This month, we had plans. Thoughtful, well-structured, editorial-calendar-approved plans. A whole series devoted to mothers and the many forms they take—wise, complicated, hilarious, occasionally terrifying. But somewhere between day jobs, deadlines, and the general state of the world (gestures broadly at everything), those plans… quietly unraveled.
So instead, I did what any reasonable person would do: I dropped into the group chat and said, “Give me three things you learned from your ‘mom person’.” No framework, no overthinking—just vibes and the implicit understanding that at least one person would respond with mild chaos.
What came back was perfect: sharp advice, soft truths, a few emotional gut-punches, with the occasional slightly snarky aside—punctuated with heart reactions, because of course it was.
These are the lessons that stuck. The ones that echo in your head at inconvenient times, guide your decisions when you’re not paying attention, and somehow made their way into everything we’re building here. Consider this less a formal tribute and more a screenshot of collective inheritance—messy, meaningful, and unexpectedly wise.
The Gospel of Kitsch and Formative Crushes | Teresa
The kitschy side of my cultural interests comes entirely from my mom, who loves 60s and 70s pop culture with unselfconscious enthusiasm. She’s the reason why:
1. Some of my first limewire downloads were of ABBA and Francoise Hardy songs
2. I have a *thing* for Christopher Plummer in The Sound of Music (that scene where he tears up the Nazi flag! Biting! My! Fist!)
3. I cannot resist a 1960s, pastel colored house dress situation even if it makes me look like I should be on Valium and baking a nightly casserole.
The Gospel of Practical Magic and Financial Boundaries | Sue
My mom was hard working, loyal and eminently practical which is not wildly different than how I imagine people might describe me. What have I learned from her?
1. She taught me to ski. I was not easy to teach. I distinctly remember being five and crying how much I hated it. Now as an adult, I’m so grateful that she took the time and persevered!
2. She taught me the importance of keeping your own money. When my dad was financially irresponsible one too many times, she took him off the checking account. “One of us has to have good credit.” Lesson learned, Mom.
3. Work hard. Play hard. When she retired, she had 170 days of sick time accumulated. This was a woman who worked hard! I was worried she would be bored in retirement, but she just enjoyed the expanded time for her hobbies. She started tap dancing, joined the Red Hat Society, bought a sailboat, stayed at camp all summer instead of just two weeks, refereed meets for the town swim team, and…and…and. A life well lived!!

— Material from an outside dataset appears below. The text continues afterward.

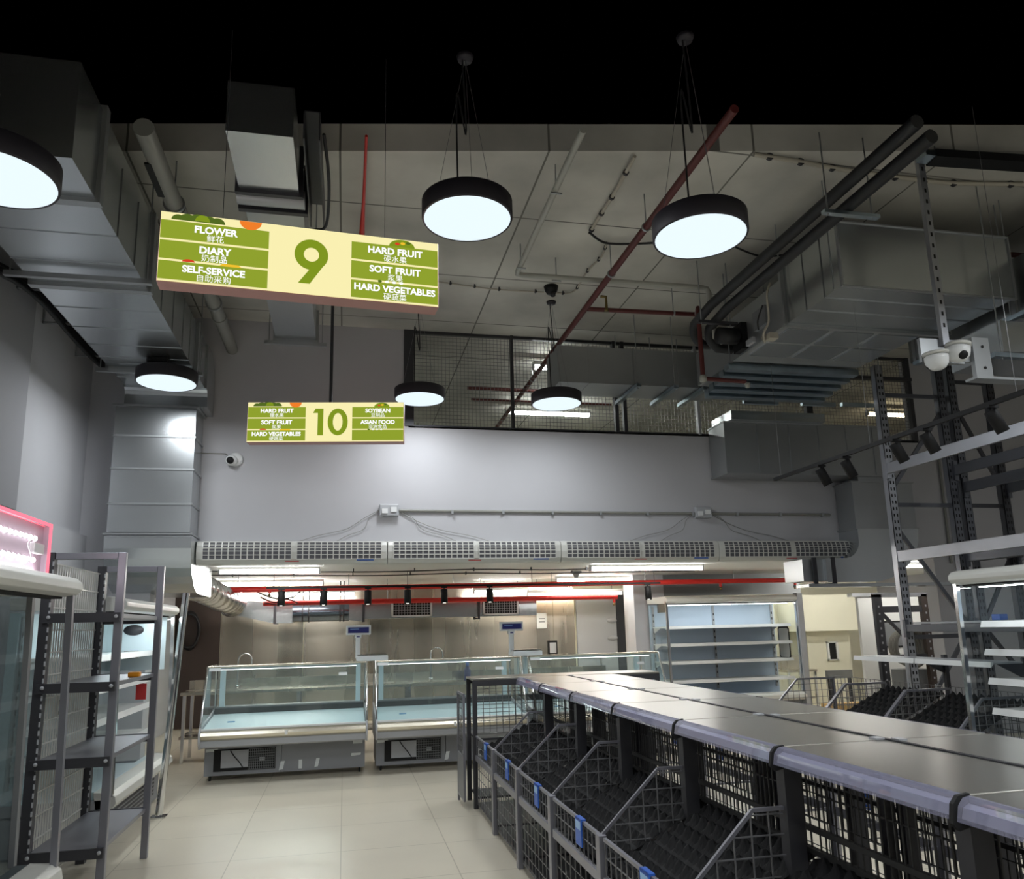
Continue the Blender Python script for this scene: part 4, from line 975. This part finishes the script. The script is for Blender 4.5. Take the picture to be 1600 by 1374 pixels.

The Gospel of Sofa Nests and Side Quests | Angie
My Mom was ahead of her time in decentering men and investing in self-care. The blueprint she set for me includes:
1. knowing how to create the perfect sofa nest (mix of pillows and pets) and snack/beverage configurations to support a robust weekend moviethon-binge watch.
2. Why have one hobby when you can have seventeen? I’d often find her on the couch with the cats doing a puzzle while working on a needlepoint project and half watching TV. Thanks to her I learned how to never be bored.
3. Have at least three wonderful women friends that you regularly call and with whom you have long meandering conversations. I would hide in the hallway and eavesdrop on them, learning how to cope with life, and turn tragedy into material. She taught me (unknowingly) to laugh until you cry and cry until you laugh.
The Gospel of Timing, Truth, and Not Waiting Around | Sandy
My mom was the woman who worked hard and would give anyone the shirt off her back and if you left our house hungry it was your own fault. She also gave me good/interesting advice and showed me a way to live that I feel like many of my friends didn’t have.
1. Never marry someone without having sex with them and living with them first. It’s just a recipe for disaster. This advice she gave to me over dinner one Friday night at our local mom and pop greasy spoon. It was said with her full chest voice in front of her boyfriend of like 5 years.
2. There is a time and a place, her exact words might have been closer to “Be a lady in the streets, a bitch at home, and a whore in the bedroom” but the meaning is the same. There is a time and place for everything. Though I’m a big fan of taking the attitude problem to the streets.
3. This last one, she didn’t teach me, her death did. Don’t live to work. She had things she wanted to do “when I retire” that she never got to do because she passed away at 50. I took that to heart and try to do things I love or want to do now rather than putting them off.
The Gospel of What Came Through the Group Chat
We didn’t set out to build a philosophy—just asked a question and let the answers roll in between heart reactions and side comments. But somewhere between sofa nests and financial boundaries, kitsch and hard-earned urgency, a pattern emerged. These aren’t just memories—they’re operating principles. The quiet rules shaping how we work, rest, choose, and occasionally raise hell.
Not all of these lessons are soft. Some are sharp. All of them were given with love—whether that looked like patience, honesty, or a very loud piece of advice in a diner booth.